"How did it come to pass that an opposition's measure of a president's foreign policy was all or nothing, success or "failure"? The answer is that the political absolutism now normal in Washington arrived at the moment--Nov. 7, 2000--that our politics subordinated even a war against terror to seizing the office of the presidency." - Daniel Henninger - WSJ 11/18/05
"the slovenliness of our language makes it easier for us to have foolish thoughts." - George Orwell

Tuesday, February 20, 2007

Whose “Intelligence,” is more Intelligent? The MSM or Governments

I was alerted to the existence of this “piece” by an article written my James S. Robbins at National Review Online, entitled, “Al Qaeda is back?

The Robbins article questions the nearly unanimous opinion as fact, that the U.S. is losing or fighting a losing battle against the almost omnipotent al Qaeda. The article here, may appear to some as a piece preaching to the choir, but isn’t to anyone that may be interested in weighing the possibilities/points themselves.

That said I’m off in a slightly different direction; that being questioning the “balance,” of the decision(s) made by the msm writers and editorialists as to which “facts” are the appropriate ones for a given article.

Last week I posted regarding an editorial or two, the writers of which appeared to use their own paper as the source for the “facts.” This I believe is part of the msms problem; that being the bubble they inhabit forces them to use their own material, which in turn strengthens the belief that they know these tidbits as fact because they read it in the paper.

On Valentines Day of all times, the NY Times railed on the Bush Administration regarding the tentative agreement with North Korea asking (italics mine):

“The obvious question to ask is: What took so long? And even more important: Will President Bush learn from this belated success? Will he finally allow his diplomats to try negotiation and even compromise with other bad and undeniably dangerous governments?”

I in turn asked:

"What took so long? What is taking the Times so long? The Times and those opposed to “anything Bush,” insisted upon a “multi-lateral (while ignoring anything “multi” about it),” response to Saddam’s Iraq, while insisting upon a “uni-lateral (is there a pattern of opposites here?),” approach to North Koreas snubbing of the infamous 1994 “Agreed Framework.”

The day previous found the editorial board up in arms over the “nameless briefers,” involved in the “supersecret briefing in Baghdad by a group of American military officials whose names could not be revealed.” Yet another instance of lessons not learned; “how little this administration has learned from its failures is a constant source of amazement. It seems the bigger the failure, the less it learns.”

I wondered which scenario the paper felt would suffice in satisfying its unquenchable need for meat from either the left or right buttock of the president, since the editorial took both sides, which leaves nothing to counter with. Here, they expect conclusiveness:

“And perhaps in time, the administration will be able to prove conclusively that the weapons came from arms factories in Iran.”
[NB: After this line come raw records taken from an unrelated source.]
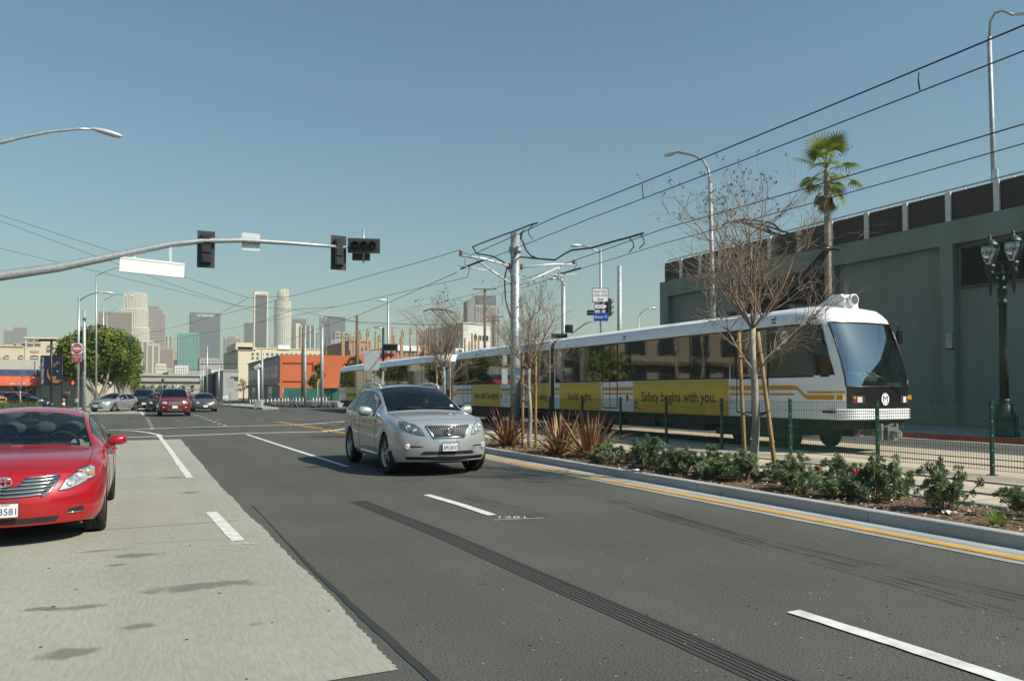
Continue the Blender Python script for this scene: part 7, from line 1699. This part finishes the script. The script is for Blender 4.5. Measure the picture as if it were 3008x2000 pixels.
PAPER = pm('crumpled paper', (.7, .7, .68), .8)
for u, v, lb in ((1830, 1376, 'scrap of white paper under the shrub left of the stakes'), (1925, 1378, 'small white scrap in the mulch behind the middle shrubs'), (1868, 1384, 'torn white wrapper in the mulch near the low shrubs'), (2790, 1508, 'bright plastic scrap caught in the lone shrub')):
    q = gnd(u, v, .12); r = random.Random(u); mb = MB(); P_ = [[q+Vector((.05*i-.08, .035*j-.05, r.uniform(0, .04))) for i in range(4)] for j in range(4)]; mb.grid(P_, False); tag(mb.build('litter', PAPER, None, q), lb, 'litter', 'litter in the planting')
# ================================================================ DOWNTOWN SKYLINE
def tm(n, c, r=.6, v=.05): return pm(n, c, r, var=v, scale=.02)
T_GLASS = pm('tower dark glass', (.03, .036, .046), .15, spec=.8, var=.1, scale=.03)
T_BLUE = pm('tower blue glass', (.05, .075, .11), .15, spec=.8, var=.1, scale=.03)
T_TEAL = pm('tower teal glass', (.06, .24, .22), .2, spec=.8, var=.2, scale=.05)
T_WHITE = tm('tower cream stone', (.74, .70, .58)); T_BROWN = tm('tower brown granite', (.26, .19, .17)); T_PINK = tm('tower pink granite', (.40, .29, .26)); T_GREY = tm('tower grey stone', (.34, .34, .35)); T_BEIGE = tm('tower beige panel', (.56, .5, .4))
def tower(label, u0, u1, vt, d, glass, stone, bands=(4., .45), piers=None, dep=.9, tiers=(), name='tower', top=None, sign=None):
    """body of glass with projecting floor bands and piers; tiers = extra (u0,u1,vtop)"""
    um = (u0+u1)/2; Y = at(um, 1152, d).y
    t = thing(name, label, 'tower', (onY(um, 1152, Y).x, Y, 0)); bd = MB(); pr = MB()
    for k, (a, b, v) in enumerate(((u0, u1, vt),)+tuple(tiers)):
        x0, x1 = onY(a, 1152, Y).x, onY(b, 1152, Y).x; z = onY(um, v, Y).z; D = (x1-x0)*dep; y0 = Y-.8*k*(1 if k else 0)
        mb = MB(); mb.bx(x0, x1, y0, y0+D, 0, z); mb.build('body', glass, t)
        if bands:
            n = int(z/bands[0]); h = bands[0]*bands[1]
            for i in range(n): zz = i*bands[0]+1; bd.bx(x0-.5, x1+.5, y0-.5, y0+D+.5, zz, zz+h)
            bd.bx(x0-.5, x1+.5, y0-.5, y0+D+.5, z-2.5, z+.6)
        if piers:
            n = max(2, int((x1-x0)/piers[0])); w = piers[0]*piers[1]
            for i in range(n+1): x = x0+(x1-x0)*i/n; pr.bx(x-w/2, x+w/2, y0-.8, y0+.1, 0, z)
            n2 = max(2, int(D/piers[0]))
            for i in range(n2+1):
                y = y0+D*i/n2
                for xx in (x0, x1): pr.bx(xx-.8, xx+.8, y-w/2, y+w/2, 0, z)
    if bands: bd.build('floor_bands', stone, t)['kind'] = 'stuff'
    if piers: pr.build('piers', stone, t)['kind'] = 'stuff'
    return t, Y
tower('two-tone grey office block at the far left of the skyline', 7, 46, 968, 1500, T_GLASS, T_GREY, (4, .5), None, .6, ((36, 73, 958),))
tower('wide brown office block left of the white gridded tower', 285, 381, 917, 1750, T_GLASS, T_BROWN, (4.2, .62), None, .5)
# white gridded tower: curved front
um = 396; Y = at(um, 1152, 1900).y; t = thing('tower', 'bright white tower with a grid of square windows and stepped shoulders', 'tower', (onY(um, 1152, Y).x, Y, 0))
gb = MB(); gp_ = MB(); bo = MB()
for a, b, v, vb, yo in ((362, 427, 862, 912, 0), (356.5, 431, 910, 966, -3), (368, 435, 964, 1152, -6)):
    x0, x1 = onY(a, 1152, Y).x, onY(b, 1152, Y).x; z1 = onY(um, v, Y).z; z0 = max(0, onY(um, vb, Y).z); n = 15; xm = (x0+x1)/2; R_ = (x1-x0)*.9
    ft = [(x0+(x1-x0)*i/n, Y+yo-14*(1-((2*i/n-1)*.75)**2) if True else 0) for i in range(n+1)]
    bo.prism(ft+[(x1, Y+40), (x0, Y+40)], (0, 0, z0), X3, Y3, z1-z0)
    nf = int((z1-z0)/4.2)
    for f_ in range(nf+1):
        z = z0+(z1-z0)*f_/max(1, nf); q = [(x, y-.9) for x, y in ft]+[(x1+.9, Y+40), (x0-.9, Y+40)]; gb.prism(q, (0, 0, z-.75), X3, Y3, 1.5)
    for i, (x, y) in enumerate(ft): gp_.bx(x-.72, x+.72, y-1.2, y+.4, z0, z1+1)
    for k in range(8): y = Y+5*k; gp_.bx(x0-.9, x0+.3, y-.9, y+.9, z0, z1); gp_.bx(x1-.3, x1+.9, y-.9, y+.9, z0, z1)
bo.build('body', T_GLASS, t); gb.build('floor_bands', T_WHITE, t)['kind'] = 'stuff'; gp_.build('piers', T_WHITE, t)['kind'] = 'stuff'
tower('pinkish grey stepped tower just right of the white one', 432, 464, 899, 2150, T_BLUE, T_PINK, (4, .5), None, .9, ((460, 472, 905), (470, 482, 921), (430, 440, 940)))
tower('pale apartment tower with a grey top behind the round tree', 385, 447, 1001, 1150, T_BLUE, T_BEIGE, (3.2, .35), (7, .35), .8, ((430, 465, 1010),))
tower('pink and white striped office block', 466, 506, 1022, 1500, T_GLASS, T_PINK, (4.2, .55), None, .8, ())
tower('slim pale tower peeking above the striped block', 487, 498, 988, 1650, T_BEIGE, T_BEIGE, (4, .5), (4, .4), 1)
tower('thin checkered slab left of the teal tower', 510, 521, 1030, 1350, T_GLASS, T_BEIGE, (3.2, .4), (3, .4), 1)
tower('teal glass tower in front of the dark one', 522, 581, 978, 1300, T_TEAL, tm('teal mullions', (.16, .36, .34)), (3.6, .25), (4.5, .2), .8, name='glass_tower')
t, Y = tower('broad dark blue tower with white lettering at its top', 558, 644, 919, 1950, T_BLUE, tm('tower blue grey spandrel', (.10, .13, .17)), (4, .4), (5, .14), .8, name='glass_tower')
q = onY(604, 925, Y-2); mb = MB(); mb.text('City National Bank', (q.x, Y-2, q.z-1.5), X3, Z3, 7.5, 0, width=42, bold=.02); mb.build('roof_lettering', INKW, t)
tower('short grey banded tower right of the dark blue one', 658, 705, 991, 1650, T_GLASS, T_GREY, (4, .5), None, .7, ((670, 688, 987),))
tower('dim dark block behind the black-faced tower', 717, 746, 948, 2200, T_GLASS, tm('tower slate', (.12, .13, .15)), (4, .4), None, .8, ((730, 744, 964),))
t, Y = tower('tall black-faced tower with white corner edges and red letters', 746, 782, 858, 2050, T_GLASS, tm('tower slate mullion', (.10, .11, .13)), None, (3, .25), .9)
x0, x1 = onY(745, 1152, Y).x, onY(783, 1152, Y).x; z = onY(764, 857, Y).z; z2 = onY(764, 866, Y).z
mb = MB(); mb.bx(x0-1, x1+1, Y-2, Y+30, z2, z); mb.build('white_crown', T_WHITE, t)
for x in (x0, x1): mb = MB(); mb.bx(x-1.6, x+1.6, Y-2, Y+1.2, 0, z2); mb.build('corner_pier', T_WHITE, t)
q = onY(774, 862, Y-2.5); mb = MB(); mb.text('Aon', (q.x, Y-2.3, q.z-.4), X3, Z3, 6.5, 0, width=12); mb.build('red_lettering', pm('sign letter red', (.5, .03, .04), .5), t)
# cylindrical crowned tower
d = 2350; um = 832.5; Y = at(um, 1152, d).y; c = onY(um, 1152, Y); t = thing('round_tower', 'tallest round pale tower with a crown', 'tower', (c.x, Y, 0)); bo = MB(); bd = MB(); pr = MB()
for w, v, vb in ((33, 858, 880), (47, 878, 911), (49, 909, 960), (47, 958, 1152)):
    r_ = w/2*mpp(d); z1 = onY(um, v, Y).z; z0 = max(0, onY(um, vb, Y).z); bo.lathe([(r_, z0), (r_, z1)], (c.x, Y+30, 0), 28, smooth=False)
    for f_ in range(int((z1-z0)/4.4)): zz = z0+f_*4.4; bd.lathe([(r_+.5, zz), (r_+.5, zz+1.9)], (c.x, Y+30, 0), 28, smooth=False)
    for k in range(28): a = 2*pi*k/28; pr.obx((c.x+(r_+.2)*cos(a), Y+30+(r_+.2)*sin(a), (z0+z1)/2), (.5*cos(a), .5*sin(a), 0), (-.95*sin(a), .95*cos(a), 0), (0, 0, (z1-z0)/2))
zc = onY(um, 858, Y).z; zt_ = onY(um, 847, Y).z
for k in range(14): a = 2*pi*k/14; r_ = 15.5*mpp(d); pr.obx((c.x+r_*cos(a), Y+30+r_*sin(a), (zc+zt_)/2), (1.2*cos(a), 1.2*sin(a), 0), (-2.2*sin(a), 2.2*cos(a), 0), (0, 0, (zt_-zc)/2+(1.5 if k % 2 else -1.5)))
bo.build('body', T_BLUE, t); bd.build('floor_bands', T_WHITE, t)['kind'] = 'stuff'; pr.build('piers', T_WHITE, t)['kind'] = 'stuff'
tower('dim grey slab right of the round tower', 860, 898, 936, 2250, T_GLASS, tm('tower violet grey', (.2, .2, .24)), (4, .4), None, .8)
tower('slim cream shaft in front of the dim grey slab', 868, 880, 951, 2000, T_BEIGE, T_WHITE, (4, .6), None, 1)
tower('grey tower with tall white vertical fins', 883, 923, 956, 1750, T_BLUE, T_WHITE, None, (9, .22), .8)
tower('pale blue tower left of the twin faint towers', 930, 946, 976, 1900, T_TEAL, T_GREY, (4, .4), None, 1)
tower('faint glass tower, left of two, above the practice poles', 941, 968, 932, 2500, T_BLUE, T_GREY, (4, .3), None, .9)
tower('faint glass tower, right of two, above the practice poles', 967, 1013, 931, 2500, T_BLUE, T_BLUE, (4, .3), None, .9)
tower('stepped pale office tower with dark top windows behind the practice poles', 984, 1022, 975, 1900, T_GLASS, T_GREY, (8, .4), (8, .3), .8, ((972, 1000, 1000), (964, 990, 1025)))
t, Y = tower('grey banded tower with a glass crown behind the utility pole', 1398, 1466, 898, 1500, T_GLASS, T_GREY, (4, .42), (6, .25), .8, ())
mb = MB(); x0, x1 = onY(1403, 1152, Y).x, onY(1458, 1152, Y).x; mb.bx(x0, x1, Y+1, Y+24, 60, onY(1430, 868, Y).z); mb.build('glass_crown', T_BLUE, t)
xa = onY(1373, 1152, Y).x; xb = onY(1398, 1152, Y).x
for k in range(9):
    x = xa+(xb-xa)*k/9; mb = MB(); mb.bx(x, x+(xb-xa)/9*.5, Y-1+k*.3, Y+20, 0, onY(1386, 884-1.6*k, Y).z); mb.build('fin', T_GREY, t)
mb = MB(); mb.bx(xa, xb, Y+3, Y+22, 0, onY(1386, 890, Y).z); mb.build('side_slab', T_BLUE, t)
# low city blocks below the towers
CRL = MATS['cream stucco']
for u0, u1, v, d, m, lb in ((456, 487, 1068, 620, CRL, 'small cream stepped building under the striped tower'), (487, 512, 1082, 640, CONF, 'grey building beside the small cream stepped one'), (512, 552, 1074, 600, MATS['white stucco'], 'pale loft building left of the concrete frame'), (585, 642, 1052, 800, CONF, 'concrete framed building with dark openings below the dark blue tower'), (620, 700, 1085, 560, MATS['white stucco'], 'white low building with rooftop clutter'), (540, 600, 1090, 700, CONF, 'low grey block beyond the overpass'), (640, 700, 1062, 900, T_GREY, 'dim grey block below the short banded tower')):
    block('city_block', lb, u0, u1, v, d, m, 30, ((v+6, v+11, 5, .08, .92, .45), (v+15, v+20, 5, .08, .92, .45)), GL2)
# ================================================================ HAZE
hz = MB(); hz.bx(-2600, 2800, -150, 3300, -1.2, 330)
HM = bpy.data.materials.new('city haze'); HM.use_nodes = True; n = HM.node_tree.nodes; n.remove(n['Principled BSDF'])
pv_ = n.new('ShaderNodeVolumePrincipled'); pv_.inputs['Color'].default_value = (.72, .71, .64, 1); pv_.inputs['Density'].default_value = HAZE
pv_.inputs['Anisotropy'].default_value = .0
HM.node_tree.links.new(pv_.outputs[0], n['Material Output'].inputs['Volume'])
hz.build('haze', HM)['kind'] = 'stuff'
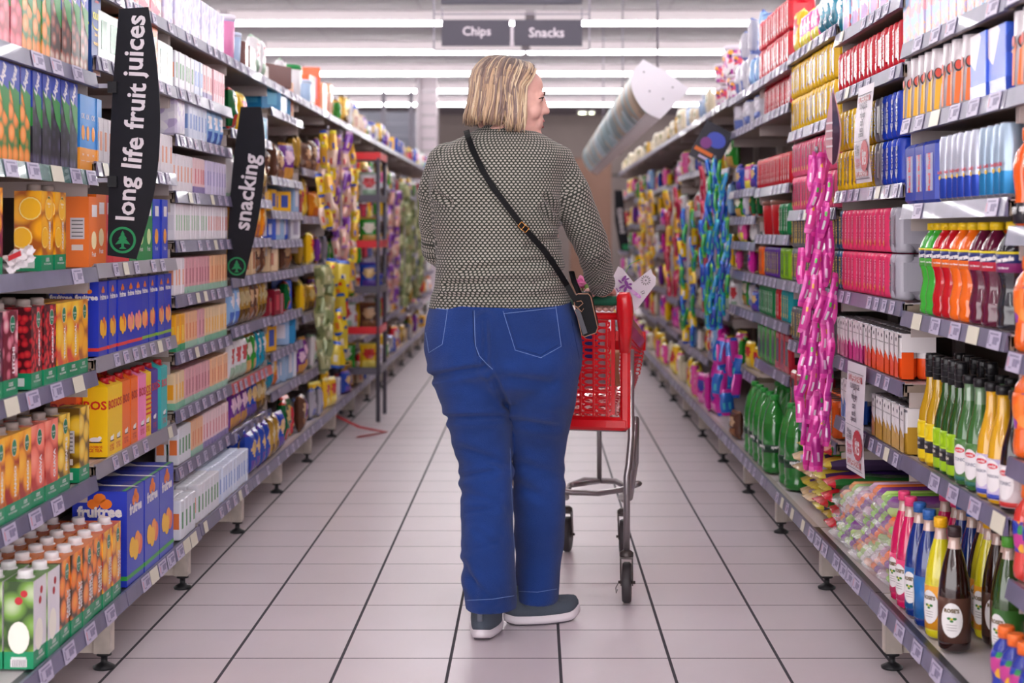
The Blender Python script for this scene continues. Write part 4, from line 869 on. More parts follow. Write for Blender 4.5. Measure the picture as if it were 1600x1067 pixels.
# sixth
RM(5, 6, ['tub_s'], n=5, tiers=2); RM(5, 5, ['bag_yellow', 'bag_pink', 'bag_green'], n=6); RM(5, 4, ['bag_magenta', 'bag_cream', 'bag_light blue'], n=6); RM(5, 3, ['bag_pink', 'bag_light blue', 'bag_yellow'], n=6); RM(5, 2, ['bag_light blue', 'bag_white'], n=6); RM(5, 1, ['bag_light blue', 'bag_magenta', 'bag_pink'], n=6); RM(5, 0, ['bag_magenta', 'bag_magenta'], y0=8.1, y1=8.7, n=4)
farr = ['bag_yellow', 'bag_yellow', 'bag_pink', 'bag_light blue', 'bag_cream', 'bag_white', 'bag_green', 'bag_magenta', 'bag_red', 'toy_blue', 'bag_cream', 'toy_yellow', 'bag_purple']
for i in range(6, NR):
    for k in range(7):
        nm = rnd.sample(farr, 4) if k else ['bag_yellow', 'bag_pink', 'bag_cream', 'bag_purple'][:2+i % 3]
        if k == 6: nm = ['tub_s', 'tub_w', 'toy_cream'] if i < 8 else ['toy_cream', 'toy_gold', 'bag_cream']
        RM(i, k, nm, n=6 if i < 9 else 4)
# packets of frozen-drink tubes lying in heaps on the lowest shelf
def tube_packet(desc, cols, L=.36, w=.14, h=.045, seed=0, end='e8e0ec', clear=True):
    r = random.Random(seed); mb = MB(); n = 3
    for j in range(2):
        for i in range(n):
            x = (i-(n-1)/2)*w/n*.95; c = cols[(i+j*2) % len(cols)]; z = .014+j*.022
            mb.tube([(x, -L/2+.03, z), (x, -L/2+.045, z), (x+.002, 0, z+.002), (x, L/2-.045, z), (x, L/2-.03, z)], [.005, .0185, .019, .0185, .005], K(c, .25), 8)
    cl = M('clear_film', 'ece6ee', .2, trans=0, alpha=.22, spec=.6, coat=.5)
    f = MB(); vs = []; NX, NY = 10, 16
    for s_ in (-1, 1):
        for j in range(NY+1):
            for i in range(NX+1):
                u = i/NX*2-1; v = j/NY*2-1; t = (1-abs(u)**4)**.5*(1-abs(v)**8)**.5
                nz = noise.noise(Vector((u*3+seed, v*7, s_*3)))
                vs.append((u*w/2*(1.08 if abs(v) < .9 else .75)+.006*nz, v*L/2+.01*nz, h/2+s_*(h/2+.004)*t*(1+.25*nz)))
    fs = []; N = (NX+1)*(NY+1); ml = []
    endm = K(end, .2)
    for k in range(2):
        for j in range(NY):
            for i in range(NX):
                a = k*N+j*(NX+1)+i; q = (a, a+1, a+NX+2, a+NX+1); fs.append(q[::-1] if k == 0 else q); ml.append(cl)
    f.add(vs, fs, ml, None, True)
    lab = MB(); lab.box((0, .02, h+.003), (w*.8, L*.42, .0015), K('a4c43c', .3)); lab.box((0, -.01, h+.0045), (w*.55, L*.12, .001), K('ece8ea'))
    for q in range(7): lab.box((-.03+.01*q, .09, h+.0045), (.004, .04, .0008), K('3a3840'))
    return Proto('frozen_drink_packet', 'drink packet', desc, mb, w, L, h+.006, [('wrapper', f, (0, 0, 0)), ('label', lab, (0, 0, 0))])
icp = [tube_packet('clear packet of %s drink tubes' % d, c, seed=q) for q, (d, c) in enumerate((('green and purple', ('8cc44c', '7a3a84', 'b4d86c')), ('orange and purple', ('f07838', '7a3a84', 'c8a0b8')), ('pale green and white', ('b8d88c', 'dcd8d4', 'f0a868')), ('purple and orange', ('84408c', 'ee7034', '98c850'))))]
YZ = [(4.18, 5), (4.335, 5), (4.49, 4), (4.65, 4), (4.80, 3)]
for a, (y, n) in enumerate(YZ):
    for t in range(n):
        p = icp[(a+t) % 4]; rr = random.Random(a*9+t); o = p.put((.905+.03+p.d/2+rr.uniform(-.012, .012), y+.02, .2+t*.05), -math.pi/2+rr.uniform(-.06, .06))
        PLACED.setdefault((1, 1, 0, p.desc), []).append((0, 0, y+t*.001, o, p)); 
        if False: pass
pol = [bag('long %s ice lolly packet' % c, cols, w=.12, h=.34, d=.045, seed=60+q, name='lolly_packet', cat='lolly packet') for q, (c, cols) in enumerate((('yellow and dark', ('4c3a5c', '2c2434', 'e8d450')), ('red and green', ('2c6a34', '1c4a2c', 'd8303c')), ('pastel', ('c8b4dc', '7ab4e0', 'e8c8a0')), ('purple', ('4a2a6c', '3c2450', 'e0cc48'))))]
def lie(p, side, i, x, y, z, rz, tilt=0):
    o = p.put((x, y, z), 0); o.rotation_euler = (Matrix.Rotation(rz, 4, 'Z') @ Matrix.Rotation(-math.pi/2+tilt, 4, 'X')).to_euler()
    PLACED.setdefault((side, i, 0, p.desc), []).append((0, 0, y+z*.01, o, p)); return o
rr = random.Random(3)
for q, (y, n, kinds) in enumerate(((4.97, 4, (1, 1, 1)), (5.12, 6, (0, 1, 0, 3)), (5.27, 6, (0, 3, 0, 2)), (5.42, 6, (2, 0, 2)), (5.56, 5, (2, 3, 2)))):
    for t in range(n):
        lie(pol[kinds[t % len(kinds)]], 1, 2 if y > 5.07 else 1, .955+rr.uniform(-.02, .02), y+rr.uniform(-.02, .02), .228+t*.043, -math.pi/2+rr.uniform(-.12, .12))
label_all()
# ---------------- hanging banners, posters, signs ----------------
def blade(name, label, cat, pts, Y, mat, th=.003):
    """flat printed shape facing down the aisle, pts given as (x,z) in metres"""
    mb = MB(); cx = sum(p[0] for p in pts)/len(pts); zt = min(p[1] for p in pts)
    mb.poly([(x-cx, z-zt) for x, z in pts], mat, FR(0, 0, -th/2), th)
    o = mb.obj(name, None, (cx, Y, zt)); tag(o, label, cat); return o, cx, zt
def curve(pts, n=6):
    out = []; N = len(pts)
    for i in range(N-1):
        p0, p1, p2, p3 = pts[max(i-1, 0)], pts[i], pts[i+1], pts[min(i+2, N-1)]
        for k in range(n):
            t = k/n; out.append(tuple(.5*((2*p1[j])+(-p0[j]+p2[j])*t+(2*p0[j]-5*p1[j]+4*p2[j]-p3[j])*t*t+(-p0[j]+3*p1[j]-3*p2[j]+p3[j])*t**3) for j in (0, 1)))
    out.append(pts[-1]); return out
BAN = M('banner_black', '1b1a21', .5, spec=.2, var=.1, vscale=20); BW = M('banner_letters', 'd6ccd2', .5); BGN = M('banner_green', '14824c', .5)
def xz(px, py, Y): v = W(px, py, Y); return (v.x, v.z)
def logo(mb, mx, r):
    n = 28; vs = [(q*math.cos(2*math.pi*i/n), q*math.sin(2*math.pi*i/n), 0) for q in (r, r*.82) for i in range(n)]
    mb.add(vs, [(i, (i+1) % n, (i+1) % n+n, i+n) for i in range(n)], BGN, mx)
    mb.poly([(0, r*.72), (r*.16, r*.42), (r*.1, r*.42), (r*.33, r*.1), (r*.22, r*.1), (r*.58, -r*.34), (r*.1, -r*.26), (r*.1, -r*.5), (r*.28, -r*.66), (-r*.28, -r*.66), (-r*.1, -r*.5), (-r*.1, -r*.26), (-r*.58, -r*.34), (-r*.22, r*.1), (-r*.33, r*.1), (-r*.1, r*.42), (-r*.16, r*.42)], BGN, mx)
Y = 4.16
R_ = [(232, 11), (243, 80), (249, 150), (250, 210), (245, 275), (232, 340), (213, 405)]; L_ = [(168, 399), (170, 300), (173, 200), (179, 100), (186, 14)]
o, cx, zt = blade('aisle_banner', 'tall black hanging banner reading long life fruit juices with green tree logo', 'banner', [xz(a, b, Y) for a, b in curve(R_)+curve(L_)], Y, BAN)
mb = MB()
def btext(mb, s, p0, p1, Y, hpx, cx, zt):
    a = Vector(xz(*p0, Y)); b = Vector(xz(*p1, Y)); d = b-a; ang = math.atan2(d.y, d.x); c = (a+b)/2
    mb.text(s, BW, FR(c.x-cx, c.y-zt, -.0025, ang), w=d.length, bold=.022)
btext(mb, 'long', (200, 344), (204, 276), Y, 27, cx, zt); btext(mb, 'life', (205, 262), (210, 214), Y, 27, cx, zt); btext(mb, 'fruit', (209, 202), (214, 130), Y, 25, cx, zt); btext(mb, 'juices', (213, 122), (218, 24), Y, 27, cx, zt)
mb.obj('lettering', o); mb = MB(); c = xz(192, 375, Y); logo(mb, FR(c[0]-cx, c[1]-zt, -.0025), .036); mb.obj('tree_logo', o)
for py in (137, 284):
    q = MB(); c = xz(178, py, Y); q.box((c[0]-cx, -.012, c[1]-zt), (.024, .016, .03), M('clip_black', '141418', .3)); q.box((c[0]-cx-.03, -.005, c[1]-zt+.004), (.05, .01, .012), M('clip_clear', 'a8a4b0', .15)); q.obj('clip', o)
Y = 5.99
o, cx, zt = blade('aisle_banner', 'shorter black hanging banner reading snacking with green tree logo', 'banner', [xz(a, b, Y) for a, b in curve([(408, 167), (413, 205), (414, 250), (410, 300), (400, 360), (382, 436)])+curve([(353, 433), (357, 350), (364, 260), (376, 167)])], Y, BAN)
mb = MB(); btext(mb, 'snacking', (381, 359), (397, 241), Y, 22, cx, zt); mb.obj('lettering', o); mb = MB(); c = xz(370, 416, Y); logo(mb, FR(c[0]-cx, c[1]-zt, -.0025), .036); mb.obj('tree_logo', o)
Y = 16.2
o, cx, zt = blade('aisle_banner', 'small distant black banner with pale lettering on the soda side', 'banner', [xz(a, b, Y) for a, b in ((960, 297), (973, 297), (977, 340), (985, 393), (969, 392), (961, 345))], Y, BAN)
mb = MB(); btext(mb, 'sweets', (972, 365), (967, 325), Y, 8, cx, zt); c = xz(978, 386, Y); mb.box((c[0]-cx, -.003, c[1]-zt), (.07, .002, .06), BGN); mb.obj('lettering', o)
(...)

Yet, a little further down:

“We have no doubt about Iran’s malign intent. Iran is defying the Security Council’s order to halt its nuclear activities, and it is certainly meddling inside Iraq.”

Ultimately, I guess neither scenario will satisfy the paper.

The Washington Post had an article that does not allow for any possibility of anything, save for what it sees as obvious, which can be found in my post “The Demuring Pace on Iran and the Possibility Denying Media.” The Post also uses various language and “facts” to “color our news.”

Today, thanks to Mr. Robbins (I had no time for perusing today, except for Robbins and the article in question), I get to note the hypocritical “balance,” of the NY Times again, and only one paragraph is needed as example:

“The intelligence and counterterrorism officials would discuss the classified intelligence only on the condition of anonymity. They would not provide some of the evidence that led them to their assessments, saying that revealing the information would disclose too much about the sources and methods of intelligence collection.”

An awful wordy and redundant post on my part if only to illustrate the obvious (though not to them or are they just dishonest); the msm is not a font of balanced honesty or its most trusted source for information, facts and history is itself. Oh yeah, and the impression one gets that "anonymity" is only acceptable to the "trusted" elite media.